Assume a couple, both age 55 decide to divorce after 35 years of marriage and upon the husband's retirement from his employer of 30 years. The marital estate includes the proceeds from the sale of the marital residence ($450,000), cash and investments ($100,000), and the husband's defined benefit obligation plan ($750,000). The estate is divided 50/50, with each spouse getting assets valued at $650,000, without considering the value of the husband's PRBs.

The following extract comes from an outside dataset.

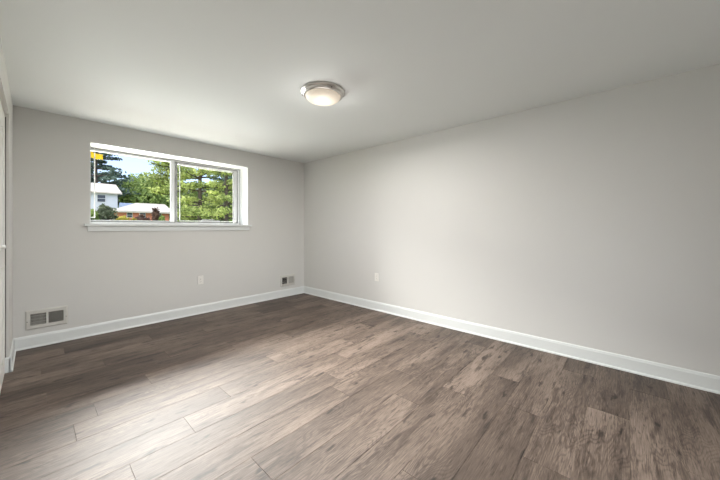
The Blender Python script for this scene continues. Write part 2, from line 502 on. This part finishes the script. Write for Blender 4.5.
# right sash (further out)
rx0, rx1 = 1.373, x1 - 0.03
sr = wpart('window_sash', [((rx0, FY + 0.036, z0 + 0.024), (rx1, FY + 0.066, z0 + 0.04)), ((rx0, FY + 0.036, z1 - fr - 0.03), (rx1, FY + 0.066, z1 - fr - 0.008)),
                           ((rx1 - 0.062, FY + 0.03, z0 + 0.040), (rx1 - 0.006, FY + 0.066, z1 - fr - 0.03))], M['vinyl'])
wpart('window_pane', [((rx0, FY + 0.049, z0 + 0.036), (rx1 - 0.05, FY + 0.052, z1 - fr - 0.02))], M['glass'], sr)
wpart('sash_gasket', [((rx1 - 0.0655, FY + 0.031, z0 + 0.040), (rx1 - 0.0622, FY + 0.062, z1 - fr - 0.03)), ((rx1 - 0.005, FY + 0.02, z0 + 0.02), (rx1 - 0.0002, FY + 0.06, z1 - fr - 0.008))], M['seal_and_shade'], sr)
sf0, sf1, sfz0, sfz1 = 1.416, rx1 - 0.066, z0 + 0.050, z1 - fr - 0.034
wpart('screen_frame', [((sf0, FY + 0.068, sfz0), (sf0 + 0.012, FY + 0.075, sfz1)), ((sf0, FY + 0.068, sfz0), (sf1, FY + 0.075, sfz0 + 0.011)), ((sf0, FY + 0.068, sfz1 - 0.01), (sf1, FY + 0.075, sfz1))], M['alum'])
lt = wpart('sash_latch', [((1.70, FY + 0.036, z0 + 0.041), (1.985, FY + 0.060, z0 + 0.064))], M['vinyl'], bev=0.004)
wpart('latch_lever', [((1.72, FY + 0.032, z0 + 0.066), (1.90, FY + 0.056, z0 + 0.084))], M['vinyl_grey'], lt, bev=0.005)
wpart('corner_clip', [((2.185, FY + 0.004, z0 + 0.0345), (2.235, FY + 0.028, z0 + 0.075))], M['knob'], bev=0.004)

# ------------------------------------------------------------ wall registers
def make_register(x, label):
    t = thing('wall_vent', label, 'vent', (x, YB, VENT_Z), 0, 'floor-level wall registers')
    hw, hh = VENT_W / 2, VENT_H / 2
    bm = bmesh.new()
    ix, iz = DX - 0.005, DZ - 0.004
    outer = [(-hw, -hh), (hw, -hh), (hw, hh), (-hw, hh)]
    mid = [(-hw + 0.012, -hh + 0.012), (hw - 0.012, -hh + 0.012), (hw - 0.012, hh - 0.012), (-hw + 0.012, hh - 0.012)]
    inn = [(-ix, -iz), (ix, -iz), (ix, iz), (-ix, iz)]
    loops = []
    for pts, y in ((outer, -0.0005), (outer, -0.006), (mid, -0.012), (inn, -0.012), (inn, 0.012)):
        loops.append([bm.verts.new((p[0], y, p[1])) for p in pts])
    for A, B in zip(loops, loops[1:]):
        for k in range(4): bm.faces.new((A[k], A[(k+1) % 4], B[(k+1) % 4], B[k]))
    A, B = loops[0], loops[-1]
    add_box(bm, (-0.009, -0.0125, -iz), (0.009, 0.012, iz))
    obj('vent_frame', bm, M['vent'], t)
    for side in (-1, 1):
        bm = bmesh.new()
        n = 13
        for k in range(n):
            xc = side * (0.012 + (k + 0.5) * (ix - 0.012) / n)
            ang = R(90 - 36) if side < 0 else R(90 + 36)
            d = Vector((math.cos(ang), math.sin(ang))) * 0.0042
            w = Vector((-math.sin(ang), math.cos(ang))) * 0.0006
            c = Vector((xc, 0.0))
            P = [c - d - w, c + d - w, c + d + w, c - d + w]
            lo = [bm.verts.new((p.x, p.y, -iz)) for p in P]; hi = [bm.verts.new((p.x, p.y, iz)) for p in P]
            for q in range(4): bm.faces.new((lo[q], lo[(q+1) % 4], hi[(q+1) % 4], hi[q]))
            bm.faces.new(lo[::-1]); bm.faces.new(hi)
        obj('louvre_bank', bm, M['louvre'], t)
    bm = boxes(((-DX + 0.001, 0.012, -DZ + 0.001), (-DX + 0.003, 0.12, DZ - 0.001)), ((DX - 0.003, 0.012, -DZ + 0.001), (DX - 0.001, 0.12, DZ - 0.001)),
               ((-DX + 0.003, 0.012, -DZ + 0.001), (DX - 0.003, 0.12, -DZ + 0.003)), ((-DX + 0.003, 0.012, DZ - 0.003), (DX - 0.003, 0.12, DZ - 0.001)),
               ((-DX + 0.001, 0.12, -DZ + 0.001), (DX - 0.001, 0.123, DZ - 0.001)))
    obj('duct', bm, M['duct'], t)
    bm = boxes(*[((-ix + 0.002, 0.022, z), (-0.008, 0.026, z + 0.004)) for z in (-0.035, -0.005, 0.028)])
    obj('damper', bm, M['vent'], t)
    for sx in (-1, 1):
        bm = bmesh.new()
        lathe(bm, [(0.0045, 0.0), (0.0045, 0.0015), (0.003, 0.0028), (0, 0.003)], 14, (sx * (hw - 0.014), -0.0118, -0.015), 'y')
        obj('screw', bm, M['screw'], t, smooth=True)
    return t
make_register(VENT_X[0], 'white two-panel wall vent with dark grilles left of the window, near the closet')
make_register(VENT_X[1], 'white wall vent beside the room corner, one half dark and one half light')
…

Using the example above, the PRB subsidy is worth $150,000 on a tax-free basis to the husband. Were he to retain this economic benefit without an offset to the wife, the value of the marital estate would increase to $1.45 million, with the husband receiving assets and economic rights valued at $800,000, which represents 55 percent of the marital estate. Thus, the wife in this example would be deprived of the benefit of an economic right accumulated over this long-term marriage and would receive less than an equal share of the overall marital estate.

In this scenario, the failure to include the value of the PRB, representing approximately 10 percent of the marital estate, causes an inequitable result for one spouse at the expense of the other.

Although Pennsylvania appellate courts have not yet considered whether PRBs will be determined to be marital assets subject to division between the parties, many other states have addressed this issue. With regard to post-retirement health benefits, other jurisdictions have looked at several issues, most notably whether the benefits were vested at the time of the divorce and whether marital funds, in the form of income or assets, were used to acquire such benefits. As to accumulated sick leave or paid time off benefits, jurisdictions have reviewed how other types of deferred compensation, such as pensions and stock options, have been treated in that jurisdiction.

If, or perhaps when, the issue of PRBs is eventually considered by the Pennsylvania appellate courts, the impact on divorce matters could be significant. Family law attorneys and financial experts working with divorce litigants should investigate access to PRBs, accumulated paid time off, and other forms of economic rights that were created during the marriage as a result of the employment arrangements of the spouses.